Arbitration Proceedings Regarding Determination of Reasonable Amount for Employee’s Invention

In 2020, an arbitration judgment was held in accordance with the ISTAC serial arbitration procedure regarding the compensation request for employee invention and, as far as it is known, this is the first and pilot file in which the Regulation on Employee Inventions, Inventions in Higher Education Institutions and Public Funded Projects, will determine the price tariff for employees’ inventions and the arbitration procedure to be followed in case of dispute.

Within the scope of the dispute in question, the employer company requested full right ownership for the patent of which the employee supporting the R&D studies within the company he works for was the inventor, and the employee duly requested that he be paid an equitable price for the patents he invented in accordance with Articles 22, 24, 25 of the abrogated Decree Law No. 551, which was in force on the date of the full right ownership request, along with Article 115 of Law No. 6769.

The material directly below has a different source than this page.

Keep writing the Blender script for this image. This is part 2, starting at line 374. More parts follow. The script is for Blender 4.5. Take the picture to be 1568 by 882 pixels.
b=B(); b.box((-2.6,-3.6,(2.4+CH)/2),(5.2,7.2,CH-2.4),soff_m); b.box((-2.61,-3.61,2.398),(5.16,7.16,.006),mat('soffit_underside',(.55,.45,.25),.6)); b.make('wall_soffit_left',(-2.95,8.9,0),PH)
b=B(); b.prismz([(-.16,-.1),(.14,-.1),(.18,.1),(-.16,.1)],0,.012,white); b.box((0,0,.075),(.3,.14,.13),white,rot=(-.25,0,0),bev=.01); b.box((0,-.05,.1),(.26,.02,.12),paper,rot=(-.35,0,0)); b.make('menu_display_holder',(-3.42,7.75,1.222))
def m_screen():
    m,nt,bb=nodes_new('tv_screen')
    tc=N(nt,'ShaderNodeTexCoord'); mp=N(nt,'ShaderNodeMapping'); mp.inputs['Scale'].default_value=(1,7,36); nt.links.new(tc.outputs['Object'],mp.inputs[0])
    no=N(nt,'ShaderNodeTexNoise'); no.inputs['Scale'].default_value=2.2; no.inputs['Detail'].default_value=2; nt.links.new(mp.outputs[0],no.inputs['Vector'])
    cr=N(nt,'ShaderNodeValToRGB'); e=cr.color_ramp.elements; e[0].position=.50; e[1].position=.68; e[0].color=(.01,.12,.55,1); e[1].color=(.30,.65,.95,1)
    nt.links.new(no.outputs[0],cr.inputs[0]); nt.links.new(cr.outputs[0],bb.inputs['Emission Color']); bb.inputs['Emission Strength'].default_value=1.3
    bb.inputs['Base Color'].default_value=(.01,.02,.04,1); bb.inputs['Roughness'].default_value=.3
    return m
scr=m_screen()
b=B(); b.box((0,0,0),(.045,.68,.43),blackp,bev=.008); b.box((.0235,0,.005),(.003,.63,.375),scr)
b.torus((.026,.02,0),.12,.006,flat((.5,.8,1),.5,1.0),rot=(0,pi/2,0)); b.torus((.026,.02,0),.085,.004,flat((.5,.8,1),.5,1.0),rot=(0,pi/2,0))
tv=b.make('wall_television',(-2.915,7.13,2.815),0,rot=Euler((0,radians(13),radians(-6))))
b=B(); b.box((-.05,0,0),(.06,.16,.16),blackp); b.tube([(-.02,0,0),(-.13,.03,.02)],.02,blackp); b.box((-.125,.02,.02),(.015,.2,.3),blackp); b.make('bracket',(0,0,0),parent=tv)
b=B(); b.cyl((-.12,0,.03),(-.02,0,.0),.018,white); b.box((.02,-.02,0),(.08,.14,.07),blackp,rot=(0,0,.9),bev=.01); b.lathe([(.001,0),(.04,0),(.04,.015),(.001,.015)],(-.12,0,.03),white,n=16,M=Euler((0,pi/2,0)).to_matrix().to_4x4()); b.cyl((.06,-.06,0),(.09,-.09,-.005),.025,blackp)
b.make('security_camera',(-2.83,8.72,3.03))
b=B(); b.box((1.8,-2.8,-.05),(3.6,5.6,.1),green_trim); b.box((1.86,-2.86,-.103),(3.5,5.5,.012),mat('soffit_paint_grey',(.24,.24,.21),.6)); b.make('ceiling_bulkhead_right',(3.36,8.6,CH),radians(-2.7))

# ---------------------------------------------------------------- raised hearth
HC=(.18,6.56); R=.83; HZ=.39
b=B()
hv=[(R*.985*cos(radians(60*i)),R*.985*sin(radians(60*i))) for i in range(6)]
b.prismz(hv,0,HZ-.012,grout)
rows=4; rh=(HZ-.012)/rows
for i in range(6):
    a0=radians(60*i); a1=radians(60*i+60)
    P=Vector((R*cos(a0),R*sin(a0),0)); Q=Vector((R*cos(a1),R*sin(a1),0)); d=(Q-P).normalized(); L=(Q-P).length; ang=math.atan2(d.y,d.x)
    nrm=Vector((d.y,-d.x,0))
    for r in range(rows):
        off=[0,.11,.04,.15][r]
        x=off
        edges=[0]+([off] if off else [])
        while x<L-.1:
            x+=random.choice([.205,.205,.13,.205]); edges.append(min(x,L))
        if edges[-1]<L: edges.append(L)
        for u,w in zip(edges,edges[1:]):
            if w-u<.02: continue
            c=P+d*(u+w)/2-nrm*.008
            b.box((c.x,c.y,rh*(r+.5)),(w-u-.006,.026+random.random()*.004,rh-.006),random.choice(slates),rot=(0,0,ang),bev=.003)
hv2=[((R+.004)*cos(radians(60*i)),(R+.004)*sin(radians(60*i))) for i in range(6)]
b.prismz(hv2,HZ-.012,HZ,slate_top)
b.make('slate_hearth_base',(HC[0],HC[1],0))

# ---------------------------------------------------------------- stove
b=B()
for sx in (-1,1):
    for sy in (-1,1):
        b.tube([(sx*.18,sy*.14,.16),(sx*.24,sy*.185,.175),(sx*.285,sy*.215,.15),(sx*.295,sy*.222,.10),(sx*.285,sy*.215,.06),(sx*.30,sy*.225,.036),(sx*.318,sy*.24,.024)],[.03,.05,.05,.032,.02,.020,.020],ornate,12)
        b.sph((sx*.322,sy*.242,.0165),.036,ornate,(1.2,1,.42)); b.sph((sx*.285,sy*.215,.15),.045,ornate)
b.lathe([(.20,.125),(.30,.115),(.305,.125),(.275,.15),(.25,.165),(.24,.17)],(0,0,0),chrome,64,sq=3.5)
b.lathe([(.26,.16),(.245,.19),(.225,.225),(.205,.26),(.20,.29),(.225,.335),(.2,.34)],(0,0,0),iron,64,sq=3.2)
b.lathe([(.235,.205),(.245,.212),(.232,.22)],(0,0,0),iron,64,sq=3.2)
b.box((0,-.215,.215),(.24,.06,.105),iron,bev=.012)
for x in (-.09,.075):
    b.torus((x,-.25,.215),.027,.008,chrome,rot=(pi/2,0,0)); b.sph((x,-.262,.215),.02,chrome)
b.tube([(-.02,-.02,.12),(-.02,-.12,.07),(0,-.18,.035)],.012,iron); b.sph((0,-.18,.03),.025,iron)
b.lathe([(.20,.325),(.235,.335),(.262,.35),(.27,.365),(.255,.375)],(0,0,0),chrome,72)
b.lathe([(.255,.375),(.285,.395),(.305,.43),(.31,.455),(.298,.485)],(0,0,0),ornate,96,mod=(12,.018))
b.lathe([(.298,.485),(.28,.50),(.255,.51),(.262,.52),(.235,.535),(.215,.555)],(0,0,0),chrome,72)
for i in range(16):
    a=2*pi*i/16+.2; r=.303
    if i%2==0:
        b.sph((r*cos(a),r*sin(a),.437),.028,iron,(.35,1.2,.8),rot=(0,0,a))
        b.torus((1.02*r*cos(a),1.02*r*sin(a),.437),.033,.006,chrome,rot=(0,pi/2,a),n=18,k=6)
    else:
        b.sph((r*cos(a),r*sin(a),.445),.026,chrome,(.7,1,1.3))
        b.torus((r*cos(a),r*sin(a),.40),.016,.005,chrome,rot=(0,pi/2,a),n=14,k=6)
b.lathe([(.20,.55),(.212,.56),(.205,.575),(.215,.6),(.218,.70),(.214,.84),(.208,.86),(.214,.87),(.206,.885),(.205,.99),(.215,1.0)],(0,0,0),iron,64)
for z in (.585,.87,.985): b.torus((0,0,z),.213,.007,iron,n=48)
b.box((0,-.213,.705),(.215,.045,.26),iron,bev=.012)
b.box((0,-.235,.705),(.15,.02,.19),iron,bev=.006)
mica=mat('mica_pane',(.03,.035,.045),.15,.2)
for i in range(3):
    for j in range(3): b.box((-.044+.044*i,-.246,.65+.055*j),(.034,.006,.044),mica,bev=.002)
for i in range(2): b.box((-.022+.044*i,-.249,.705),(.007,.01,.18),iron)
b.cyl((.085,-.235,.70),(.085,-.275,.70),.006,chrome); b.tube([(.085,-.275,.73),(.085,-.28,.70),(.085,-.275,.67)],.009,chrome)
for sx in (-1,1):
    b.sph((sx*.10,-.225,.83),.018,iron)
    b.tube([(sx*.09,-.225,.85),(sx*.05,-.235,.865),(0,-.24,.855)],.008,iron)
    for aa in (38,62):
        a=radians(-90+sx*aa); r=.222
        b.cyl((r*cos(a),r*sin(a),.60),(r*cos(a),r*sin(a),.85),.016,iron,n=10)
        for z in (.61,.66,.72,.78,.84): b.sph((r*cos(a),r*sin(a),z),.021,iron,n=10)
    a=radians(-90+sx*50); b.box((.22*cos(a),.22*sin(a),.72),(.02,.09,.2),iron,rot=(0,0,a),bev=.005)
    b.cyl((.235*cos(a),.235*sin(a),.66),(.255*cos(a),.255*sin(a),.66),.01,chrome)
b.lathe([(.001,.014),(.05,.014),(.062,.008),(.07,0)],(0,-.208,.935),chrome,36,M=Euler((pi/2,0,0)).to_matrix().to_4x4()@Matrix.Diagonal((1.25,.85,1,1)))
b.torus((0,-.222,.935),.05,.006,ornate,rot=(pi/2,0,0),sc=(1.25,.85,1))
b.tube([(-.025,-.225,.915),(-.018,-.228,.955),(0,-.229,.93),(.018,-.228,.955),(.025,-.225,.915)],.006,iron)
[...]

Verbal and written requests made by the employee for the payment of a reasonable amount and the warning letter sent were not taken into account by the employer and, eventually, the employee’s employment contract for an indefinite term was terminated.

Following these developments, an indefinite damage claim and declaratory action was filed by the employee for the determination and compensation of a reasonable amount. Although it is understood from Article 115/11 of the IPL regulating that “the price tariff for employee inventions and the arbitration procedure to be followed in case of dispute is determined by the regulation,” which is the basis of the employee’s case, that a legally compulsory arbitration is not stipulated, the Istanbul Civil Court of Intellectual and Industrial Property Rights dismissed the case on procedural grounds, taking into account the provisions of the Regulation that entered into force during the proceedings, and which regulates the compulsory arbitration procedure regarding employee inventions and the price tariff.

Upon the aforementioned decision of the Istanbul Civil Court of Intellectual and Industrial Property Rights, an arbitration process was initiated by the employee who had no other option but to apply for arbitration before the ISTAC. It was decided by the Arbitrator appointed for the resolution of the dispute to implement the Regulation, which includes the current Regulations, in determining the reasonable amount.

In the report prepared as a result of the expert examination made by the Arbitrator in the continuation of the process; it was determined that the employee was an inventor, was legally entitled to compensation, and that the employers’ product could not have been released to the market without the invention of the employee, the economic value of the patent was high, the employers sold the product with a very high profitability, and they earned a very high profit of… million TL from the invention. However, as a result of the application of extremely mixed price determination criteria in the Regulation prepared with a casuistic understanding, it was determined that the compensation to which the employee is entitled to is an amount that cannot even cover the expenses of the arbitration.

The arbitrator conducting the arbitration proceedings concluded that the amount determined in accordance with the Regulation is not in accordance with the letter and spirit of the provisions of Articles 115/5, and 6 and 7 of the IPL, considering all of the conditions of the concrete case, and that the completely formal calculation method, which does not comply with the expression and definition of the “reasonable amount” specified in the IPL of the Regulation, renders this reasonable amount meaningless. In this context, the arbitrator increased the amount that was determined by implementation of the Regulation by five times in accordance with the principle of equity, on the grounds that the determined amount is not only proportional to the profit obtained by the defendant employers from the patent, but also not proportional to the minimum level of labor and expense required in the process of applying to litigation to obtain the right.

In other words, the arbitrator realized that the provisions of the Regulation to be applied to the resolution of the current dispute caused very low compensation to the inventor against companies that earned high profits, thanks to the employee inventor, and did not find this application fair.